- Exercise goal
Give back, exactly as written, the lines from the beginning of the listing through the one that contains "[(.08, .5), (.46, .5)]], '".

(Scenes as source code)
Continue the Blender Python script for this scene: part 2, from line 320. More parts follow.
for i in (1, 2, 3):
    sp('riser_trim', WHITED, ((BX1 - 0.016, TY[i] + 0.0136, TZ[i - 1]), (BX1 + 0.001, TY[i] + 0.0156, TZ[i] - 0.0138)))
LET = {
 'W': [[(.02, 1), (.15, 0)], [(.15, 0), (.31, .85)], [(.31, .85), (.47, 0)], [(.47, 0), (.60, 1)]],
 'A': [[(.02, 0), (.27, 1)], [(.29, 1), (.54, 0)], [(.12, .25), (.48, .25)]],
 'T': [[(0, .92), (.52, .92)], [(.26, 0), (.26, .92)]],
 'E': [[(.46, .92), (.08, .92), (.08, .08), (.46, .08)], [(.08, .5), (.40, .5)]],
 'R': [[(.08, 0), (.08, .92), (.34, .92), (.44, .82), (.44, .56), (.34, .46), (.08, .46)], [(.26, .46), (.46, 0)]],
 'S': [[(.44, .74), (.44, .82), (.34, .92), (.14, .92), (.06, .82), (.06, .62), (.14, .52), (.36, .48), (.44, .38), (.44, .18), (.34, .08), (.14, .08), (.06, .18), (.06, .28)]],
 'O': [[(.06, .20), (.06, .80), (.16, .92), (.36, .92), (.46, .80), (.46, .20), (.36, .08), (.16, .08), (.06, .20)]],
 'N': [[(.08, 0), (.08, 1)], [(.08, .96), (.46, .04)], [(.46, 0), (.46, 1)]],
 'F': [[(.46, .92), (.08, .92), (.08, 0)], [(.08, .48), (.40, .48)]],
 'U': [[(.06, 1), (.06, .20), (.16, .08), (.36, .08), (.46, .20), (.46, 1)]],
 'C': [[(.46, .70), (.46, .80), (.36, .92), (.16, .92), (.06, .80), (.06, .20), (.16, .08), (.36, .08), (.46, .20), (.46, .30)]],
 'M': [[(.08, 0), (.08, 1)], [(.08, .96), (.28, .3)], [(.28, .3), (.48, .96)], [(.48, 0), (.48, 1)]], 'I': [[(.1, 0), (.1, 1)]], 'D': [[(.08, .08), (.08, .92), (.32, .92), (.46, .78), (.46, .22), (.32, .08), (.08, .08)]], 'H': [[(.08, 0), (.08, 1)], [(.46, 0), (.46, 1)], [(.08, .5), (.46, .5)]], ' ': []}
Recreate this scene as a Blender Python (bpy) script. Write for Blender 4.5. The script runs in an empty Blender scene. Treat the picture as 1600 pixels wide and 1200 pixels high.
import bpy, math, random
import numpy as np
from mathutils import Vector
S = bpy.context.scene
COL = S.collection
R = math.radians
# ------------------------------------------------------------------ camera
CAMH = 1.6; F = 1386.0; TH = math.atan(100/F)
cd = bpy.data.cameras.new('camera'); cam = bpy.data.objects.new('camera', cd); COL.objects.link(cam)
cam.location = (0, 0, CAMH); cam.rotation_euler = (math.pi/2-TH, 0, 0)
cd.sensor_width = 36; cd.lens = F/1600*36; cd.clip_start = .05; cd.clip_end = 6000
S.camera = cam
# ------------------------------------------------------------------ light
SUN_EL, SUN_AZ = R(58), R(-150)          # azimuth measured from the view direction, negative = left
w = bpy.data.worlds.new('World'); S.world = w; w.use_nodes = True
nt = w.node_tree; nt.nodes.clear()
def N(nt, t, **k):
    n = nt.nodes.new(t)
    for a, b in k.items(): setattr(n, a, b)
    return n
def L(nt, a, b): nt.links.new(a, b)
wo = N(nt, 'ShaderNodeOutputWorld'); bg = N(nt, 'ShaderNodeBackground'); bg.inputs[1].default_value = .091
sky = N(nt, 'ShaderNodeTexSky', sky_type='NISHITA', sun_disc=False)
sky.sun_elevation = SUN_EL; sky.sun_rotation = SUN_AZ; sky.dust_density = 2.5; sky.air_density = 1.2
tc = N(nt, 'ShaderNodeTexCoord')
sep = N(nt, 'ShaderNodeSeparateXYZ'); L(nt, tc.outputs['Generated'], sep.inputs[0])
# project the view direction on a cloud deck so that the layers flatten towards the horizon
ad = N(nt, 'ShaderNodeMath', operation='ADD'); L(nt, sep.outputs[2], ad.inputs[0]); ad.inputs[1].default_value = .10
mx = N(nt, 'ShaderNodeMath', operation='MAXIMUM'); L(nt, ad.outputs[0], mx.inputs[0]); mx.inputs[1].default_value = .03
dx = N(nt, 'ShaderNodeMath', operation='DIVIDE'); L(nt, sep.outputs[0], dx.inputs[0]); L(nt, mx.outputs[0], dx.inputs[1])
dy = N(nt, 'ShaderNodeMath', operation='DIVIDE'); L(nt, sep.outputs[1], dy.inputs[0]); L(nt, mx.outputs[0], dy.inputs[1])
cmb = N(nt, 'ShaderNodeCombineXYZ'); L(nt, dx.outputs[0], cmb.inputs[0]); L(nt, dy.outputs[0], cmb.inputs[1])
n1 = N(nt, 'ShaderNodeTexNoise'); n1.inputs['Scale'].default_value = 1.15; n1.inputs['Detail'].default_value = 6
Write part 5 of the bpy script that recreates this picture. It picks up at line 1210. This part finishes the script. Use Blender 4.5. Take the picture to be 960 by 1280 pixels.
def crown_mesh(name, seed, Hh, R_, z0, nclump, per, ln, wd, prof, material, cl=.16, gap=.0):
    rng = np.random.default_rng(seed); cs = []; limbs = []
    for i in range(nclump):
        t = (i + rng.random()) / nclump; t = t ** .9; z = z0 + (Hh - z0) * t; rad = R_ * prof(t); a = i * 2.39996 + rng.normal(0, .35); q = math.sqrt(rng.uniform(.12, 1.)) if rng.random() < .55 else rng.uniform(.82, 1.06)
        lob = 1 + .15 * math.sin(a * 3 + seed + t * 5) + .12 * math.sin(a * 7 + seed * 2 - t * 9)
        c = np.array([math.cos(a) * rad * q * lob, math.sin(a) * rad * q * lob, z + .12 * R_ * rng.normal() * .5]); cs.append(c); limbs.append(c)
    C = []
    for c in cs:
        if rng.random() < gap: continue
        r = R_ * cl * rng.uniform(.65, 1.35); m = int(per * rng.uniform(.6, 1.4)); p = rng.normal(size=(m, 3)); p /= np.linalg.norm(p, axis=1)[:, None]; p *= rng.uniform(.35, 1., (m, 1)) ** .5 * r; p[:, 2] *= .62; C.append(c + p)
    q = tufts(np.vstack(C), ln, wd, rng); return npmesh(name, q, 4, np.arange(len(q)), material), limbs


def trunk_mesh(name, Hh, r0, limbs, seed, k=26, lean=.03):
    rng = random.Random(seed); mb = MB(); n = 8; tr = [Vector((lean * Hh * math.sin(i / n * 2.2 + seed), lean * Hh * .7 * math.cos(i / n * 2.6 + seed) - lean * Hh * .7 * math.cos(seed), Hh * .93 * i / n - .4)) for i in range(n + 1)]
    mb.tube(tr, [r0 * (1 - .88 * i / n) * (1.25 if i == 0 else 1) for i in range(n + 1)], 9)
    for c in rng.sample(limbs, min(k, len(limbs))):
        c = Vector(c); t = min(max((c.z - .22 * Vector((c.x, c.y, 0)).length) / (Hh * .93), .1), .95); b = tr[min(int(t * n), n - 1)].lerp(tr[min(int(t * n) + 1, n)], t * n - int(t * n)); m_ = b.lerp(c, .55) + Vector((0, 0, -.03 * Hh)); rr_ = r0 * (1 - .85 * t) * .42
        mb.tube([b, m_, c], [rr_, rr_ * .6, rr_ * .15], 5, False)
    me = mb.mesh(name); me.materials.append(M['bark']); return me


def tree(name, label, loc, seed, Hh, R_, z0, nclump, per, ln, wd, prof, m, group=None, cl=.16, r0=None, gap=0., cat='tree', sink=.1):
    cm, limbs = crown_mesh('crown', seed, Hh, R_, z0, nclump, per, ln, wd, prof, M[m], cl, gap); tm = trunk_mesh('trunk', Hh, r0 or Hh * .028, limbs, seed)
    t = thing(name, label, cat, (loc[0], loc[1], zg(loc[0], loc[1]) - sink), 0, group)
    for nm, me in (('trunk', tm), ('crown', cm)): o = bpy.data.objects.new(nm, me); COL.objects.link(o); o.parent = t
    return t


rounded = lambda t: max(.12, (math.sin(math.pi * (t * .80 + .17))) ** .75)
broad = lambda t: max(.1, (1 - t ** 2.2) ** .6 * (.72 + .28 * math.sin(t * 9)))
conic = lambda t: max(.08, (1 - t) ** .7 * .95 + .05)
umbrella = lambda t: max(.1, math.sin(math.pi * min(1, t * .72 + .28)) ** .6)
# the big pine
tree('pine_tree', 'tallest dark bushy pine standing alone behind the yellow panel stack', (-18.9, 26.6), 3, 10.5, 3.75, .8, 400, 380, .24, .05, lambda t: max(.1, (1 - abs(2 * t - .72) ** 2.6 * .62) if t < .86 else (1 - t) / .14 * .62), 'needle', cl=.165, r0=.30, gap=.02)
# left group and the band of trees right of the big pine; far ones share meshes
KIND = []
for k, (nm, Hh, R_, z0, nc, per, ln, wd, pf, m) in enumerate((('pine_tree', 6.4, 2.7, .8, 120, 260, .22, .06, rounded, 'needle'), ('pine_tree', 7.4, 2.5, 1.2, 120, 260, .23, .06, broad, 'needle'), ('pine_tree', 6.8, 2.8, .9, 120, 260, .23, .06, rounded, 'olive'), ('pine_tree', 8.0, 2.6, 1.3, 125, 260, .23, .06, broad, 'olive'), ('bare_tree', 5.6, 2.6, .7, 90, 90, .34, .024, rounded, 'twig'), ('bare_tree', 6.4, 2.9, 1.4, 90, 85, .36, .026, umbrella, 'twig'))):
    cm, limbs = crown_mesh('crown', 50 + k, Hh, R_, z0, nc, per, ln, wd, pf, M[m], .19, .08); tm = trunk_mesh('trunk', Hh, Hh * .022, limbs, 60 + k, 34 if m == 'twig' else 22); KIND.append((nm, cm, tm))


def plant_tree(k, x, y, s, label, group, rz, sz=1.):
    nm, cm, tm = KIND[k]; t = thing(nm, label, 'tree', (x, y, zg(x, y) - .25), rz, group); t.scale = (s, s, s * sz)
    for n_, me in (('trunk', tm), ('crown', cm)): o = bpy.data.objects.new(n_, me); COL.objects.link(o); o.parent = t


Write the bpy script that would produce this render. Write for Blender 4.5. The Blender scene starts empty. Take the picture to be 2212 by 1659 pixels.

- Solution for this task
Continue the Blender Python script for this scene: part 2, from line 320. More parts follow.
for i in (1, 2, 3):
    sp('riser_trim', WHITED, ((BX1 - 0.016, TY[i] + 0.0136, TZ[i - 1]), (BX1 + 0.001, TY[i] + 0.0156, TZ[i] - 0.0138)))
LET = {
 'W': [[(.02, 1), (.15, 0)], [(.15, 0), (.31, .85)], [(.31, .85), (.47, 0)], [(.47, 0), (.60, 1)]],
 'A': [[(.02, 0), (.27, 1)], [(.29, 1), (.54, 0)], [(.12, .25), (.48, .25)]],
 'T': [[(0, .92), (.52, .92)], [(.26, 0), (.26, .92)]],
 'E': [[(.46, .92), (.08, .92), (.08, .08), (.46, .08)], [(.08, .5), (.40, .5)]],
 'R': [[(.08, 0), (.08, .92), (.34, .92), (.44, .82), (.44, .56), (.34, .46), (.08, .46)], [(.26, .46), (.46, 0)]],
 'S': [[(.44, .74), (.44, .82), (.34, .92), (.14, .92), (.06, .82), (.06, .62), (.14, .52), (.36, .48), (.44, .38), (.44, .18), (.34, .08), (.14, .08), (.06, .18), (.06, .28)]],
 'O': [[(.06, .20), (.06, .80), (.16, .92), (.36, .92), (.46, .80), (.46, .20), (.36, .08), (.16, .08), (.06, .20)]],
 'N': [[(.08, 0), (.08, 1)], [(.08, .96), (.46, .04)], [(.46, 0), (.46, 1)]],
 'F': [[(.46, .92), (.08, .92), (.08, 0)], [(.08, .48), (.40, .48)]],
 'U': [[(.06, 1), (.06, .20), (.16, .08), (.36, .08), (.46, .20), (.46, 1)]],
 'C': [[(.46, .70), (.46, .80), (.36, .92), (.16, .92), (.06, .80), (.06, .20), (.16, .08), (.36, .08), (.46, .20), (.46, .30)]],
 'M': [[(.08, 0), (.08, 1)], [(.08, .96), (.28, .3)], [(.28, .3), (.48, .96)], [(.48, 0), (.48, 1)]], 'I': [[(.1, 0), (.1, 1)]], 'D': [[(.08, .08), (.08, .92), (.32, .92), (.46, .78), (.46, .22), (.32, .08), (.08, .08)]], 'H': [[(.08, 0), (.08, 1)], [(.46, 0), (.46, 1)], [(.08, .5), (.46, .5)]], ' ': []}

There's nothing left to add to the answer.